Term in Qoyod's Accounting Glossary — Practical definition with examples from the Saudi market.

What is Consolidated Balance Sheet?

A consolidated balance sheet is a financial statement that combines the assets, liabilities, and equity of a parent company with those of all its subsidiaries as if they were a single economic entity.

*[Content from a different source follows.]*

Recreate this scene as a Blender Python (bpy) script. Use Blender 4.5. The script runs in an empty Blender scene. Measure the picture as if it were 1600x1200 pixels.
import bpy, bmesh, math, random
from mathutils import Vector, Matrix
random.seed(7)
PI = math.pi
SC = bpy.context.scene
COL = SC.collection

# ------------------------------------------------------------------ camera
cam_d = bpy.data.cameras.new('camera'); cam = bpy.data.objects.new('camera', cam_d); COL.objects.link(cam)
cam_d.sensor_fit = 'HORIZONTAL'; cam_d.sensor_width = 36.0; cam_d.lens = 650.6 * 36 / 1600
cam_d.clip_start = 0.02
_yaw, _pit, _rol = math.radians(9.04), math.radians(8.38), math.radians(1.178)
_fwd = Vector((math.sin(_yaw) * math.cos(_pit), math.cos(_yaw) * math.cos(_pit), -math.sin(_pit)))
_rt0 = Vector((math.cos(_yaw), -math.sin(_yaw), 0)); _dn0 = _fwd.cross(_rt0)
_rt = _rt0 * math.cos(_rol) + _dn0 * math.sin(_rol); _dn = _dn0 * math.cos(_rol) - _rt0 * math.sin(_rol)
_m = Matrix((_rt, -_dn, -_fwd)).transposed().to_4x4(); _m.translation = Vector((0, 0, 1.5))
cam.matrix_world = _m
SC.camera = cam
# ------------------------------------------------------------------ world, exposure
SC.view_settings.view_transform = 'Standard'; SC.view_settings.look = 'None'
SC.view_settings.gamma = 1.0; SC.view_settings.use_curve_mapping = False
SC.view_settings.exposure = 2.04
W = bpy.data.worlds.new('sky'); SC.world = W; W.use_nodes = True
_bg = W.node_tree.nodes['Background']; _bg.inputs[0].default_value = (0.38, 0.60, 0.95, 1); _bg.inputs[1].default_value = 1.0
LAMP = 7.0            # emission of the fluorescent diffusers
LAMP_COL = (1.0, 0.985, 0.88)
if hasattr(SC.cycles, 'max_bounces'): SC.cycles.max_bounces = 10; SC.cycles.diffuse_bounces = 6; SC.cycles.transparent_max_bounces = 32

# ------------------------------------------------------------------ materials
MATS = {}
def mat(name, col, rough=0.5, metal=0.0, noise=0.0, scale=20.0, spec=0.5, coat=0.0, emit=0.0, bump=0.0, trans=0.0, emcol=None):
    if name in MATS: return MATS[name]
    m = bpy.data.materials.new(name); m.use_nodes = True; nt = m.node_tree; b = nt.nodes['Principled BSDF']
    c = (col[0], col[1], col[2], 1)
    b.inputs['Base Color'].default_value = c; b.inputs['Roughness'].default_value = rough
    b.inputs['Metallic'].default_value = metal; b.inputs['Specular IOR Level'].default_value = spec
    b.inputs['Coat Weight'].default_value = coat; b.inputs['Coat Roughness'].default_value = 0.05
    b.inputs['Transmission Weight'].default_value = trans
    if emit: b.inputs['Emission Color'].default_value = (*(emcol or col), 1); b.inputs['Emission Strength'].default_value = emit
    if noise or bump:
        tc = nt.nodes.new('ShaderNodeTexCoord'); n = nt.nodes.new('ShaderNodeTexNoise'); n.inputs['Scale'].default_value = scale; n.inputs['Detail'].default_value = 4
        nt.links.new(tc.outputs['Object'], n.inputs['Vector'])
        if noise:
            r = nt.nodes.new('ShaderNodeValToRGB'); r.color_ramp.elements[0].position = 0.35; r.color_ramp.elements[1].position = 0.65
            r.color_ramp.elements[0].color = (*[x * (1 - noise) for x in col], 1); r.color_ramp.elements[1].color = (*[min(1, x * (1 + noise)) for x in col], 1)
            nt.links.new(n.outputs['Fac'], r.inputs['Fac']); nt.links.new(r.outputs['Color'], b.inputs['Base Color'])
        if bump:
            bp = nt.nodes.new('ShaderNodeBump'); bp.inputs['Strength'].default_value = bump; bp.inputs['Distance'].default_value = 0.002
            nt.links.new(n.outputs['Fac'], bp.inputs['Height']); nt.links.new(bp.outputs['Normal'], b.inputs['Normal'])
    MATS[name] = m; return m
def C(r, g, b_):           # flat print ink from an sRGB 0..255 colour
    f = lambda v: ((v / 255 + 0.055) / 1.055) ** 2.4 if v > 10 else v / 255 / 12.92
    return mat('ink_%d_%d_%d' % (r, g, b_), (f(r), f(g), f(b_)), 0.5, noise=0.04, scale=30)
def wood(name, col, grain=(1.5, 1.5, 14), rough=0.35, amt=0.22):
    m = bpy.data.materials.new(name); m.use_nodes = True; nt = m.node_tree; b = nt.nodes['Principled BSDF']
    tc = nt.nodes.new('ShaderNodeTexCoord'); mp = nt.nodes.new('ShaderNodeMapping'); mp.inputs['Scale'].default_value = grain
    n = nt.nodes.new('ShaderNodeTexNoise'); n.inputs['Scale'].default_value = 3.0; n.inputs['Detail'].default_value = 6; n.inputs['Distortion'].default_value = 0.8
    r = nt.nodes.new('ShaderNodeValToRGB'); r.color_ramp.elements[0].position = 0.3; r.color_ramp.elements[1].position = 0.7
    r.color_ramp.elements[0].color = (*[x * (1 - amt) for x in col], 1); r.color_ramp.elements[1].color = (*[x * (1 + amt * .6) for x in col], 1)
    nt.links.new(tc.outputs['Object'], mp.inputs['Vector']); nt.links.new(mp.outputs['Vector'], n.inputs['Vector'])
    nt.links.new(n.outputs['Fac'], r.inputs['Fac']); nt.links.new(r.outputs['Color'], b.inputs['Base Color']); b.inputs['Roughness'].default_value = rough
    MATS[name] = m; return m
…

It is prepared under IFRS 10 and eliminates intra-group transactions and balances during consolidation.

How It Works

  • Combine the parent’s and subsidiaries’ balance sheets line by line.
  • Eliminate the parent’s investment in subsidiaries against the subsidiary’s equity at acquisition.
  • Eliminate intra-group balances such as receivables, payables, and loans.
  • Present non-controlling interest (NCI) separately within equity.

Saudi Context

Saudi groups with subsidiaries follow IFRS 10 as adopted by SOCPA. Tadawul-listed parent companies file consolidated statements quarterly. ZATCA requires both consolidated and standalone statements for zakat and tax purposes, since each legal entity files separately even though group reporting is consolidated.

Example

A Saudi parent’s assets are SAR 200 million and its 80%-owned subsidiary’s assets are SAR 100 million. After eliminating SAR 15 million intra-group balances, the consolidated balance sheet shows SAR 285 million in assets and the parent’s share of the subsidiary’s net assets plus NCI.